▼

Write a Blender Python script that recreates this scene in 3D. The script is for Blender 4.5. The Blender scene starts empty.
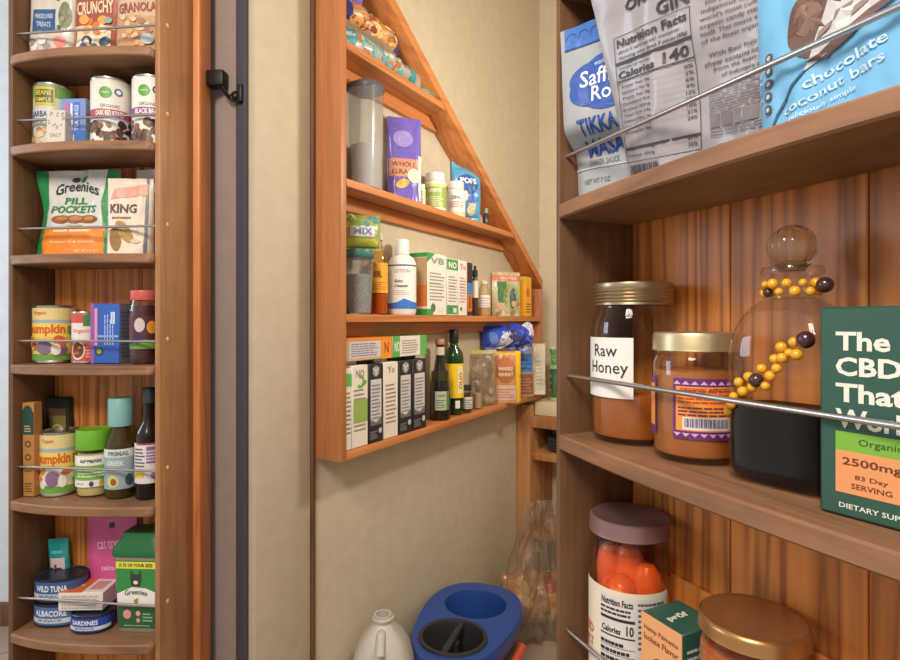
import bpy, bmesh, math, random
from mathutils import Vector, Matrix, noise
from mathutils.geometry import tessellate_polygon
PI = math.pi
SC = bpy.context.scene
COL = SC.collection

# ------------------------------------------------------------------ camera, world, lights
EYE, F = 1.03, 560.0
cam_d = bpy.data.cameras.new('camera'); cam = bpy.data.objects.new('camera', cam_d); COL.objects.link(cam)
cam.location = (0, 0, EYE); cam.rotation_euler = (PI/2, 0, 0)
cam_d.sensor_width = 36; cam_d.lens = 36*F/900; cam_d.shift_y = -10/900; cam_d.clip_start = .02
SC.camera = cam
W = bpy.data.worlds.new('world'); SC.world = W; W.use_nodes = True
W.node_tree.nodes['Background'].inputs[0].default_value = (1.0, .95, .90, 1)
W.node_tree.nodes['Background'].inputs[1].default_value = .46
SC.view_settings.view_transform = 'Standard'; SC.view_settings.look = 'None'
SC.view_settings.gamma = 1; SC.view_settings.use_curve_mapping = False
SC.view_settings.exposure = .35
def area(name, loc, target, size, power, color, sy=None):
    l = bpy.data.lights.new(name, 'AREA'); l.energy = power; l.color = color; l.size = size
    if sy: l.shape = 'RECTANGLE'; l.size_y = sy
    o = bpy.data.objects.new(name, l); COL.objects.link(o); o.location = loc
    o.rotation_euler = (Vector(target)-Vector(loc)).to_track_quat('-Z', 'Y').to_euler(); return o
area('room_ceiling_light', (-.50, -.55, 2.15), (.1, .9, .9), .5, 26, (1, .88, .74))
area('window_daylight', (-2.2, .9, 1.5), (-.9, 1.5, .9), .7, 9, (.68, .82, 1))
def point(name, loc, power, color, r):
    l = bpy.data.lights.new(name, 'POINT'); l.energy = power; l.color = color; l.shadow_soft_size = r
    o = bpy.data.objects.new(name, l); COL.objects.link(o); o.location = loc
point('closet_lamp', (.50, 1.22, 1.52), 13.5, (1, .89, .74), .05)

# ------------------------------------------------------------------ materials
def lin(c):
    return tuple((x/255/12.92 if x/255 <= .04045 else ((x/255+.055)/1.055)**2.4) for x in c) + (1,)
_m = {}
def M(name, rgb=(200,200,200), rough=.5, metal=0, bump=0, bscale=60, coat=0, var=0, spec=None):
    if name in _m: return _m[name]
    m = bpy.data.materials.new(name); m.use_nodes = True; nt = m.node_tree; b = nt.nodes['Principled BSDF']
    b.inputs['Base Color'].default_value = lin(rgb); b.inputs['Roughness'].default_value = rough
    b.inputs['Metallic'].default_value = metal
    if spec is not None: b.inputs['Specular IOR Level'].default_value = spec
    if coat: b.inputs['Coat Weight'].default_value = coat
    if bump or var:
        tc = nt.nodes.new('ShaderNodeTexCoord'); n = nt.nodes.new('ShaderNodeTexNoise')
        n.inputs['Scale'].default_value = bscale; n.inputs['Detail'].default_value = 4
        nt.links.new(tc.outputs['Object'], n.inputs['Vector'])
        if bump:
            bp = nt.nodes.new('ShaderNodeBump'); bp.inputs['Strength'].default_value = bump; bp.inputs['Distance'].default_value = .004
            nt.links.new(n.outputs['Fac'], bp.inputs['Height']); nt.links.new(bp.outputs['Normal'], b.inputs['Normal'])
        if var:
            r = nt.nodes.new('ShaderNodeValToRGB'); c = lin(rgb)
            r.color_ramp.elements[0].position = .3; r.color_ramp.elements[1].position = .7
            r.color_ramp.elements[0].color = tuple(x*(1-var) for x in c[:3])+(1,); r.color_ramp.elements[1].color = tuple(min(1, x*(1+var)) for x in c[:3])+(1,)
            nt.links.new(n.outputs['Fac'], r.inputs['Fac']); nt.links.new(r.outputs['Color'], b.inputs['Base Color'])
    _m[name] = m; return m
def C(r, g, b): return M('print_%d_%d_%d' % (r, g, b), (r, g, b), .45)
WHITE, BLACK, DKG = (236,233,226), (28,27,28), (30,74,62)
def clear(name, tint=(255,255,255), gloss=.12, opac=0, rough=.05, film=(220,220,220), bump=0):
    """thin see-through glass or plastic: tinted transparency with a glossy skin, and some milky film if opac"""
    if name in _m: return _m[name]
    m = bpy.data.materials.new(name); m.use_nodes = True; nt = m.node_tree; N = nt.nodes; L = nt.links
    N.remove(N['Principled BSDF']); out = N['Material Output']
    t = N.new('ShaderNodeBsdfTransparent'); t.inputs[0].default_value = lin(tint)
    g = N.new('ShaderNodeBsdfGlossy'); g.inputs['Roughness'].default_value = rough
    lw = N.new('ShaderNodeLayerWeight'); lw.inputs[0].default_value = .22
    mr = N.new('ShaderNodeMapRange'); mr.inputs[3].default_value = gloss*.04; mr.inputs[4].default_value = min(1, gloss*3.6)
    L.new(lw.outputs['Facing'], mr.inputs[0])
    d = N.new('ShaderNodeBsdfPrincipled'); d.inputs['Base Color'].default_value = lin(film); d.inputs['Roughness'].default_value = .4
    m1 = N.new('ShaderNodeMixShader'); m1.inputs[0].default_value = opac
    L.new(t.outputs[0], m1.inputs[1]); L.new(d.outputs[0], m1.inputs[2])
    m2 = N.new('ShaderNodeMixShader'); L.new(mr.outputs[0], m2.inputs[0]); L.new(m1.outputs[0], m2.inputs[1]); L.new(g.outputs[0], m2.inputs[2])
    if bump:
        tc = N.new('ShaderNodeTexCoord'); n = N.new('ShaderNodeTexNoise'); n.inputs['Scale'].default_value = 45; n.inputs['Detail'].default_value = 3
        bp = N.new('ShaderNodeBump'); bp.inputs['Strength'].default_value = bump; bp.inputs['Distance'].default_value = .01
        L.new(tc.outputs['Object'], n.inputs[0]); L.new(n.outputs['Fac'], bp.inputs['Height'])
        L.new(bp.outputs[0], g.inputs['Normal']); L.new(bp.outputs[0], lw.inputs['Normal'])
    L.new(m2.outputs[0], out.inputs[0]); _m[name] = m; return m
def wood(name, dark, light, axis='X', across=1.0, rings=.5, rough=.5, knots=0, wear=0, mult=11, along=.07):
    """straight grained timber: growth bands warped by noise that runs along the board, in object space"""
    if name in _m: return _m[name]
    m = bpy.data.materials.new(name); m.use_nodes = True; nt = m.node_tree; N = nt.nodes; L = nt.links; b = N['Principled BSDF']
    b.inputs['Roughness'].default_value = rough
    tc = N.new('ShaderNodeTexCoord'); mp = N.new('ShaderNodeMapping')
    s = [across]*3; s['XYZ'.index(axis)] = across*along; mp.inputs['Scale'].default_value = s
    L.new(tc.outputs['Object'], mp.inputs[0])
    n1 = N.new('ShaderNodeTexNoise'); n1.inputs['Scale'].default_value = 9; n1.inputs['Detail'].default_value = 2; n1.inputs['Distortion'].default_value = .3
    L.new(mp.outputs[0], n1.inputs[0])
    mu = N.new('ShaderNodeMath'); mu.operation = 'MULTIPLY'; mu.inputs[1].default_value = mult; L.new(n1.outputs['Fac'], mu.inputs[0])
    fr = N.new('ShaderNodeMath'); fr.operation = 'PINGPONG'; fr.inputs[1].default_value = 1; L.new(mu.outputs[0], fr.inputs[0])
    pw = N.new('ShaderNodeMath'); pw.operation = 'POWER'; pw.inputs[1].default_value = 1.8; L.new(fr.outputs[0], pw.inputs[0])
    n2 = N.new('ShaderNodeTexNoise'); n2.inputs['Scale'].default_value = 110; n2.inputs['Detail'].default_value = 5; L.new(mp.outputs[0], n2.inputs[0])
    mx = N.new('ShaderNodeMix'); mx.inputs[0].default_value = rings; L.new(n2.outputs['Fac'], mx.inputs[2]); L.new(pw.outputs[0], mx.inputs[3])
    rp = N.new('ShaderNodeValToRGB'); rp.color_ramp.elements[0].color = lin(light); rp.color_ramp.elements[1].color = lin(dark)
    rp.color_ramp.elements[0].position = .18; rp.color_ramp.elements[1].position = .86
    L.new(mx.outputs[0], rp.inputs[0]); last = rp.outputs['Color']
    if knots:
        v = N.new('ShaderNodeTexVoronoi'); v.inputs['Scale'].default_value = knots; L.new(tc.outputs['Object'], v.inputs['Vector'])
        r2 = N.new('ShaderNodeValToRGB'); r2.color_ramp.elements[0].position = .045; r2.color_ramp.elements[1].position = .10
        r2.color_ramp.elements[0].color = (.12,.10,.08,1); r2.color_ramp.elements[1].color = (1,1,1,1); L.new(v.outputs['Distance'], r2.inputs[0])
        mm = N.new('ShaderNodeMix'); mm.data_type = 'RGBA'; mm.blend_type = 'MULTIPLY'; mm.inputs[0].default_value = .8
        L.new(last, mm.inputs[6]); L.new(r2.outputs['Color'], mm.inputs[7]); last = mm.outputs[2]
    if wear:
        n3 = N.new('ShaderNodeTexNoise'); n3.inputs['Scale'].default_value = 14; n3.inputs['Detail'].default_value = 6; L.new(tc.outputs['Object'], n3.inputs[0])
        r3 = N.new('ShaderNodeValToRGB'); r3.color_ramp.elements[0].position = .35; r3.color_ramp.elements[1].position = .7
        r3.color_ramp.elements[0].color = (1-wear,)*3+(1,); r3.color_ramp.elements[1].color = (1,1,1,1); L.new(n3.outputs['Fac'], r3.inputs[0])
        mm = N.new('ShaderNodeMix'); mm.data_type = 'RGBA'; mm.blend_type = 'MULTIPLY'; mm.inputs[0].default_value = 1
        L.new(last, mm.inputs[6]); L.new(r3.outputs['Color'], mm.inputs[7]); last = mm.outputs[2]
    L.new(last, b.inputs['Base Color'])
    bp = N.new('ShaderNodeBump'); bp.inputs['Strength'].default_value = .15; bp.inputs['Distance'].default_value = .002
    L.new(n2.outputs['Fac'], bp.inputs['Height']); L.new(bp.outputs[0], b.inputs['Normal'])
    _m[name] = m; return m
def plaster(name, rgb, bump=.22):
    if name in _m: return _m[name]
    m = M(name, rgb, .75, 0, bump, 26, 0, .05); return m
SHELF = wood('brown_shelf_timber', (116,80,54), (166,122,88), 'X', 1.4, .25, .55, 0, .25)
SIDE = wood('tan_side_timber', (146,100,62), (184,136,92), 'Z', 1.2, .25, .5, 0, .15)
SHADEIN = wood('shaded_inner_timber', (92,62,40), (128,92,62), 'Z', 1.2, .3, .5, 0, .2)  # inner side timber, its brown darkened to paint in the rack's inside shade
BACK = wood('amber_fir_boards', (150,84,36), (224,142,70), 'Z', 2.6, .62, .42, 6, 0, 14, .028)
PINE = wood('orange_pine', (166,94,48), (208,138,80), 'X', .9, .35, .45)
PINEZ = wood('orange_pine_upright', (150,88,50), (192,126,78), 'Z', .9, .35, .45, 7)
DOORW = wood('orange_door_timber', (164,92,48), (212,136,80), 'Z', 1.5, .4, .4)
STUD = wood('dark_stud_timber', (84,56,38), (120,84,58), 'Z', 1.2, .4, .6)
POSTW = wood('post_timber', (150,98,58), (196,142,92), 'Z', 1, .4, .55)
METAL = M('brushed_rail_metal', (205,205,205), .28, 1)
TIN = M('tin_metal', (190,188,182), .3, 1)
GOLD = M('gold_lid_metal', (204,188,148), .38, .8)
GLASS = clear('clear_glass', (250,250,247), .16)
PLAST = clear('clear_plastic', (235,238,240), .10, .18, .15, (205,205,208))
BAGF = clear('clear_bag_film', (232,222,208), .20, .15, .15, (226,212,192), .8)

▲

GIVEN INSTRUCTION: Leave out the pictures, then repeat the listing above exactly from its first line to the line with "COL = SC.collection", inclusive.

SOLUTION FOR THIS PROBLEM:
Write a Blender Python script that recreates this scene in 3D. The script is for Blender 4.5. The Blender scene starts empty.
import bpy, bmesh, math, random
from mathutils import Vector, Matrix, noise
from mathutils.geometry import tessellate_polygon
PI = math.pi
SC = bpy.context.scene
COL = SC.collection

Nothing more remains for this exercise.